O trabalho intitula-se “A influência da
mídia no processo penal brasileiro e seus reflexos no julgamento dos crimes” e
deixa os meios de comunicação em maus lençóis, especialmente aqueles programas
“pseudojornalísticos” na linha Ratinho, Datena e congêneres.
O autor do estudo,
Fernando Michalizen, analisou uma série de leis aprovadas no Congresso e
identificou, quase sempre, algum escândalo midiático por trás.
Dois casos
relatados: a Lei de Crimes Hediondos surgiu em 1990 após uma onda de sequestros
de figurões, incluídos aqueles dos empresários Roberto Medina e Abilio Diniz,
noticiados sem trégua dia e noite.
Quatro anos depois, o Congresso incluiu na
lista de crimes hediondos o homicídio qualificado, resultante da intenção de
matar. Motivo? O assassinato em 1992 da atriz global Daniela Perez por um
colega de novela.
A tentativa de mudar a Lei
de Crimes Hediondos para moderar a onda encarceradora caiu, ela mesma, na
armadilha midiática, segundo o estudo.
Em 2004, o então ministro da Justiça,
Márcio Thomaz Bastos, defendeu a revisão da lei, que lista uma série de crimes
que podem ser chamados de “os piores” para os brasileiros.
Homicídio doloso,
latrocínio, estupro e extorsão mediante sequestro ou seguida de morte, entre
outros.
Para estes, a lei de 1990 não admitia nem redução da pena após certo
tempo de cadeia. Bastos defendia o combate à cultura do encarceramento e o
desafogo dos presídios.
Foi alvejado pela mídia, segundo Michalizen, que
enxergou no noticiário uma predileção por mostrar o ministro como alguém
disposto a soltar milhares de criminosos.
A cultura do medo
disseminada pelos meios de comunicação é só um dos obstáculos ao debate do
encarceramento massivo. E não só no Brasil.

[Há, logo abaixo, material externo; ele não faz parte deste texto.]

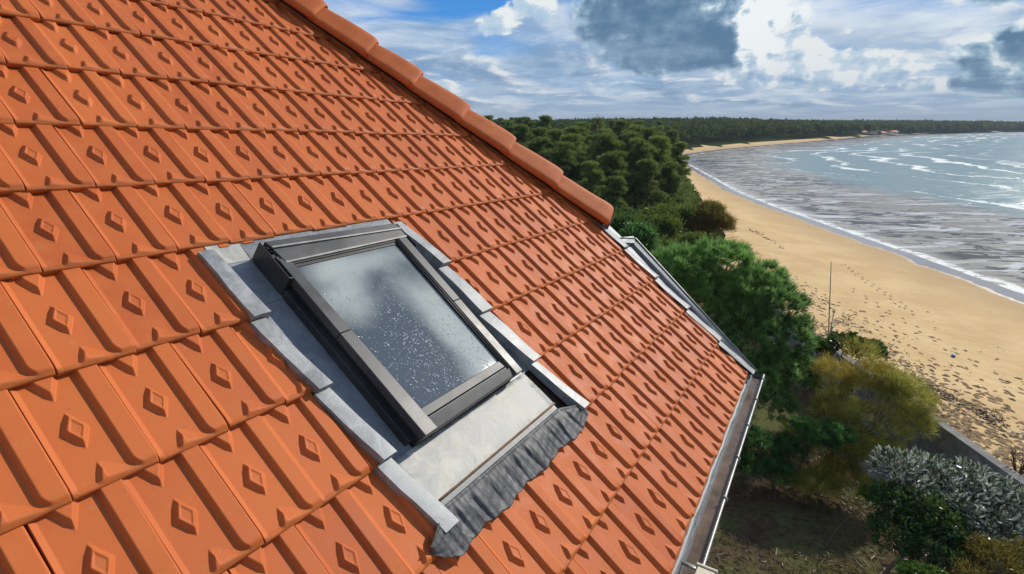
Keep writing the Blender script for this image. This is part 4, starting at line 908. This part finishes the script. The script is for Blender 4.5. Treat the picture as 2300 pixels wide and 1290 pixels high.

Ministro da Corte Suprema da
Argentina e vice-presidente da Associação Internacional de Direito Penal,
Eugenio Raúl Zaffaroni acredita que o mundo moderno no fundo gosta da situação.
As sociedades atuais são excludentes e precisam se livrar dos indesejados.
Sistema prisional que não recupera ninguém e parece um matadouro ou uma
universidade do crime seria o bueiro perfeito.
As elites políticas e econômicas
não sujam as mãos.
“Quanto mais se matem os pobres, melhor. Esse é o programa
das sociedades excludentes”, resume Zaffaroni.